Broadband

Published — May 12, 2016

How the Center for Public Integrity measured Internet inequality

Introduction

To conduct its analysis, the Center for Public Integrity combined these data sets:

  • The Federal Communication Commission’s Form 477 Broadband Deployment Data, as of June 30, 2015, the latest available;
  • 2010 U.S. Census population data at the census block level, which is the most recent publicly available;
  • 2010-2014 5-year American Community Survey income and demographic data at the census block group level;
  • U.S. Agriculture Department rural-urban continuum codes at the county level.

The Center used the FCC’s definition of broadband, a download speed of 25 megabits per second and higher, to determine if broadband was offered by consumer providers in each census block group.
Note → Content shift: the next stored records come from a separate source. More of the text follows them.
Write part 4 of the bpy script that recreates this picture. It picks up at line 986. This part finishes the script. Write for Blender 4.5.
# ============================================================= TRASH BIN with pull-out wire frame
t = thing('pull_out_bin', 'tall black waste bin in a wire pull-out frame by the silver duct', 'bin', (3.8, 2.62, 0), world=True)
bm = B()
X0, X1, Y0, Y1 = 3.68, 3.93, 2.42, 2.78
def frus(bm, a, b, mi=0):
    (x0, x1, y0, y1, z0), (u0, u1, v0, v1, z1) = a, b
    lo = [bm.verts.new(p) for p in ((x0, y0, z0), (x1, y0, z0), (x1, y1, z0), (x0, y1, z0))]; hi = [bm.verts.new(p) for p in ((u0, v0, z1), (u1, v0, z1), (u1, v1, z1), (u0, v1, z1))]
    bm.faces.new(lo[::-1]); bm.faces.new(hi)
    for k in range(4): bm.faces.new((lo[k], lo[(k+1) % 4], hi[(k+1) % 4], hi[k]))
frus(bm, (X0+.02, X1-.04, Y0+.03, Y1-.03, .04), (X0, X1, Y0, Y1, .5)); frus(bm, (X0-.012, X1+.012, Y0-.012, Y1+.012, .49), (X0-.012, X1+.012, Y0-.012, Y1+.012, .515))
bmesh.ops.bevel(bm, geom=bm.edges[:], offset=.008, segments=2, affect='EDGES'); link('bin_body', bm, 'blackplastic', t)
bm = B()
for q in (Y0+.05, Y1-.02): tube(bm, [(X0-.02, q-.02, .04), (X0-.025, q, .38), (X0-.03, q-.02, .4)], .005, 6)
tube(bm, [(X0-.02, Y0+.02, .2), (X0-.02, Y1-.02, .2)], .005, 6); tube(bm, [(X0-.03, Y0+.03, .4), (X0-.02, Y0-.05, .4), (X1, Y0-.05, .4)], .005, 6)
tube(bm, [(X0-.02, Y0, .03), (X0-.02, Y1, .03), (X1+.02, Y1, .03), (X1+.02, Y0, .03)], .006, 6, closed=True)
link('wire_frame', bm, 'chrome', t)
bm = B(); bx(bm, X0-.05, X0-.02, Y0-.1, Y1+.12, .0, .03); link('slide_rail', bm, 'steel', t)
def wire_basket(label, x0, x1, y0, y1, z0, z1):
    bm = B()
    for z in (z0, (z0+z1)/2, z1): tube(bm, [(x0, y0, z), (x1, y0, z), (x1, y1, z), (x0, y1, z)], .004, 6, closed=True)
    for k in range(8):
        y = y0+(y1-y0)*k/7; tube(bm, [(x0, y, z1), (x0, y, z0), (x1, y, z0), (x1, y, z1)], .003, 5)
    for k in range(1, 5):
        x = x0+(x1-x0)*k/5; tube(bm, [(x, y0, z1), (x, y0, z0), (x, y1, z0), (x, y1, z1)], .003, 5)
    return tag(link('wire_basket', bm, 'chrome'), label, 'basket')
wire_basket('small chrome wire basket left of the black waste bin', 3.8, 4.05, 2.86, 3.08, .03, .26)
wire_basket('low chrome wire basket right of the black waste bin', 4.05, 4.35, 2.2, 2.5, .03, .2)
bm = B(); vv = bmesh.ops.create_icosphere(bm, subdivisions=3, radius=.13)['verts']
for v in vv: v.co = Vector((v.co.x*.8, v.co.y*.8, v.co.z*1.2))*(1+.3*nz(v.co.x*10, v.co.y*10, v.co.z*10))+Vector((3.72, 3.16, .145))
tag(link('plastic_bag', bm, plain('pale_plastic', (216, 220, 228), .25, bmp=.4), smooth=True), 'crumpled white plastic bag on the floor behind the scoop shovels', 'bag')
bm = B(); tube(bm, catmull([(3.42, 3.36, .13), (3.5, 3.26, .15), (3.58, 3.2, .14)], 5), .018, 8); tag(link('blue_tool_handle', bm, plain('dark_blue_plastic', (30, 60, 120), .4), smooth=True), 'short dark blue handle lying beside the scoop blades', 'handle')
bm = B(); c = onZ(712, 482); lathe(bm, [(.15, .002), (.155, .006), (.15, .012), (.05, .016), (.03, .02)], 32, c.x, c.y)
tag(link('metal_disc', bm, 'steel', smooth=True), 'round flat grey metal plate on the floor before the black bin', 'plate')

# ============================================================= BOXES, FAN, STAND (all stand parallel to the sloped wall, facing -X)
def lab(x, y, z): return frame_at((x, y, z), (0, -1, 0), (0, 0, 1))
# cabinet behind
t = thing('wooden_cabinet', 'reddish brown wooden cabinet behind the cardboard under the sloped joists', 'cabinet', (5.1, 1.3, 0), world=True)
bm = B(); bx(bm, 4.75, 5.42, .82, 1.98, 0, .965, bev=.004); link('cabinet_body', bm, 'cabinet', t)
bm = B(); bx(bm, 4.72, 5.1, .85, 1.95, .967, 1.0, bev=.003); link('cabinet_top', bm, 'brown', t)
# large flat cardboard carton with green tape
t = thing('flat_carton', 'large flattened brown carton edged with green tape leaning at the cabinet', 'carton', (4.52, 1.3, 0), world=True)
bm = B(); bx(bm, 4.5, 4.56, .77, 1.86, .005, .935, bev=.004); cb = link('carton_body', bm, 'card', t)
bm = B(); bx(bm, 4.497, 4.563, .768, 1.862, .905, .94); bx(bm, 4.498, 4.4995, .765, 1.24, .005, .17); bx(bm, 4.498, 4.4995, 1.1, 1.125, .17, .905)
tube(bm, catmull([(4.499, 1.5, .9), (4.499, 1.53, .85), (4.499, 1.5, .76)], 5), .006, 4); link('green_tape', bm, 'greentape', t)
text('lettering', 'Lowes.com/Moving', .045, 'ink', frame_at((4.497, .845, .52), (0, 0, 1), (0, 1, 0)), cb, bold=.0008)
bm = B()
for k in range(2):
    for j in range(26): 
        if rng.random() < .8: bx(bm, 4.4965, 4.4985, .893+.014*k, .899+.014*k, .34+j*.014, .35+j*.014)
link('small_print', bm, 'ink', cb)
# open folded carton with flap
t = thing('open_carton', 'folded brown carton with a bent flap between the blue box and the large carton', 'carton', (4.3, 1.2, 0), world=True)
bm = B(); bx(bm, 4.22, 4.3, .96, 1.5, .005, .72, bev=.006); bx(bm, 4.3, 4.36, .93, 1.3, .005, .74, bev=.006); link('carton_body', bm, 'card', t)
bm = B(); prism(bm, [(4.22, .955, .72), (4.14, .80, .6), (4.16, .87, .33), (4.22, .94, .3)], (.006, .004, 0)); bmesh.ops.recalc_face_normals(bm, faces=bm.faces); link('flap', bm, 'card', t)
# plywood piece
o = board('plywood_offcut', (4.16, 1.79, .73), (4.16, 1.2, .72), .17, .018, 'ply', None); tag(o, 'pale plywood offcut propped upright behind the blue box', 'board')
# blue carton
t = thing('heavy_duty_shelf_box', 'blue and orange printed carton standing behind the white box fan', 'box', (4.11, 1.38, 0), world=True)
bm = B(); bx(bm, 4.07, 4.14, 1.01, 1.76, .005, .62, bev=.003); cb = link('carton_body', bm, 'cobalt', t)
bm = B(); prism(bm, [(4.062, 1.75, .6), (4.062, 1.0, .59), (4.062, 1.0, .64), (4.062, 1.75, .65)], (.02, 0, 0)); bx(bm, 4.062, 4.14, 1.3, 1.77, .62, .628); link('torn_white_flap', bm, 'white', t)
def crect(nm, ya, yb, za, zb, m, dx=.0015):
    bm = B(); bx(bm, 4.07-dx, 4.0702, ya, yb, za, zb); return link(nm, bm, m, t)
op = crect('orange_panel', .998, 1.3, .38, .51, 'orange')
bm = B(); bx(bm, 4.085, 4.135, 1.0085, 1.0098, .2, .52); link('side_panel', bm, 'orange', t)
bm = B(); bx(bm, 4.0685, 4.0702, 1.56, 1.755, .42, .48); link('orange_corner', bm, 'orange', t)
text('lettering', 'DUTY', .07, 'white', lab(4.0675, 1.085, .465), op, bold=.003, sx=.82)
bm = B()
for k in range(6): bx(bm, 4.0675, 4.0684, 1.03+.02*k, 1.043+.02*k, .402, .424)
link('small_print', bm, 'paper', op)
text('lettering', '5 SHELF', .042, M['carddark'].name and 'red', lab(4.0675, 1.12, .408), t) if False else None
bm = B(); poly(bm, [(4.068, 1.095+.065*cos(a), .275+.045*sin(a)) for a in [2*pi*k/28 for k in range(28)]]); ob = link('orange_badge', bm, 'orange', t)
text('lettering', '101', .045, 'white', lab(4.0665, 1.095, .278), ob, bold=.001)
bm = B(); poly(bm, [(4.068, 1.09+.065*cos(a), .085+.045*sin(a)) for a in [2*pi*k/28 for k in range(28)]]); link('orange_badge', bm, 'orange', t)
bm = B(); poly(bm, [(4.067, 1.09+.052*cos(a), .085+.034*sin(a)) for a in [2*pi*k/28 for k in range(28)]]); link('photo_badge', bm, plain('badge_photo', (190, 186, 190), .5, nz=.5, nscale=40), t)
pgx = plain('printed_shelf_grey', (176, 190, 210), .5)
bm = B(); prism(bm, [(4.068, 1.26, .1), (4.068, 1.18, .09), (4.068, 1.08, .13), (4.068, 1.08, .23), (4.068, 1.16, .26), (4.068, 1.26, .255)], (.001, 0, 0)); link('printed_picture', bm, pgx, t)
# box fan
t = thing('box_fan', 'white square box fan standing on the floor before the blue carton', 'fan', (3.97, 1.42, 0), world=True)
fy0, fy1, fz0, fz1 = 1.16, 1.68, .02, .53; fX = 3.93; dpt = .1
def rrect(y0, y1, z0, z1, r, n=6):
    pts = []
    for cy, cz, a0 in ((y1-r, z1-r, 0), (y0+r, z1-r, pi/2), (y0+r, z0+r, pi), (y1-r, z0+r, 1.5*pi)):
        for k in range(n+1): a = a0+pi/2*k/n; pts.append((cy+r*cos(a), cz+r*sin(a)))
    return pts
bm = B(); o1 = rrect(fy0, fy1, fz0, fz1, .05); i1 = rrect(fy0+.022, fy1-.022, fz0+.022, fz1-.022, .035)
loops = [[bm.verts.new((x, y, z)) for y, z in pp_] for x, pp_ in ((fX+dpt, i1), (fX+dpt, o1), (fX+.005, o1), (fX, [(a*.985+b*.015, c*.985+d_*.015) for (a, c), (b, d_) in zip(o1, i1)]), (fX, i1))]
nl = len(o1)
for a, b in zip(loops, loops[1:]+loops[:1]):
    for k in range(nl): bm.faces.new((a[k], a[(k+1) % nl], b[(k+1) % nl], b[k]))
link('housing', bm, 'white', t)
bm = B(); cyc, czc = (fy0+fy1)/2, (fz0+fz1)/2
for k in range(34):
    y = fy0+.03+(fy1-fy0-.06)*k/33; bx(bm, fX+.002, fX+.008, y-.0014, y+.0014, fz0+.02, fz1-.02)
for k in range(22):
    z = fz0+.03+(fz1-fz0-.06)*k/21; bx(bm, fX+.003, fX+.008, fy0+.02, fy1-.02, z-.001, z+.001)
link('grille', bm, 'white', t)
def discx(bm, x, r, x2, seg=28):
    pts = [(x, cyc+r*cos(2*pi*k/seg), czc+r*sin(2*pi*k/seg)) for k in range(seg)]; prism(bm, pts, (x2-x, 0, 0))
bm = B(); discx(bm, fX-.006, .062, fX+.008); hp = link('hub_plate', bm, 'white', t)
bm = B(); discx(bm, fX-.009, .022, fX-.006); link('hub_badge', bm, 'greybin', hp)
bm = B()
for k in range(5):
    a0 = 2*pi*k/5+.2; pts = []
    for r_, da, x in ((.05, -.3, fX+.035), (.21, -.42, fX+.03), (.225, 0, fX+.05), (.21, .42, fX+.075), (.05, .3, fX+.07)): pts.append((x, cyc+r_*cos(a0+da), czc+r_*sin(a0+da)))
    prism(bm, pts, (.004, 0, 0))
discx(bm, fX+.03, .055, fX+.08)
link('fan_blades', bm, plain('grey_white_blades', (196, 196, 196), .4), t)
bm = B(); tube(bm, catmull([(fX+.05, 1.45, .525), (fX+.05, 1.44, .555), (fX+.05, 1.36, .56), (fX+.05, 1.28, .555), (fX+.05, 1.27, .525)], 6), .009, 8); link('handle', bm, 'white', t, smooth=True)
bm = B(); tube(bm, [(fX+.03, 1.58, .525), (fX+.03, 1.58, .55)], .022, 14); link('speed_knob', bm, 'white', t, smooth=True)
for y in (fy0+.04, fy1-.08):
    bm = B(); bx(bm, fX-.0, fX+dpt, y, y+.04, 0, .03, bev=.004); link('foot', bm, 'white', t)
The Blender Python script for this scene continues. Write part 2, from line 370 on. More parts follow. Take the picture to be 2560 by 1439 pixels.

Income for Census block groups were divided into quintiles based on median household income and the number of households in each census block group. The five census block group quintiles are:

1) Below $34,783

2) From $34,783 to $46,875

3) From $46,876 to $60,223

4) From $60,224 to $80,694

5) Greater than $80,694

The Center’s analysis represents 99.5 percent of the population as measured by the Census Bureau in 2010. It includes 96.9 percent of all census blocks from 2010 and 99.1 percent of census block groups in the 2014 5-year American Community Survey. The Center did not include census block groups with no reported median income.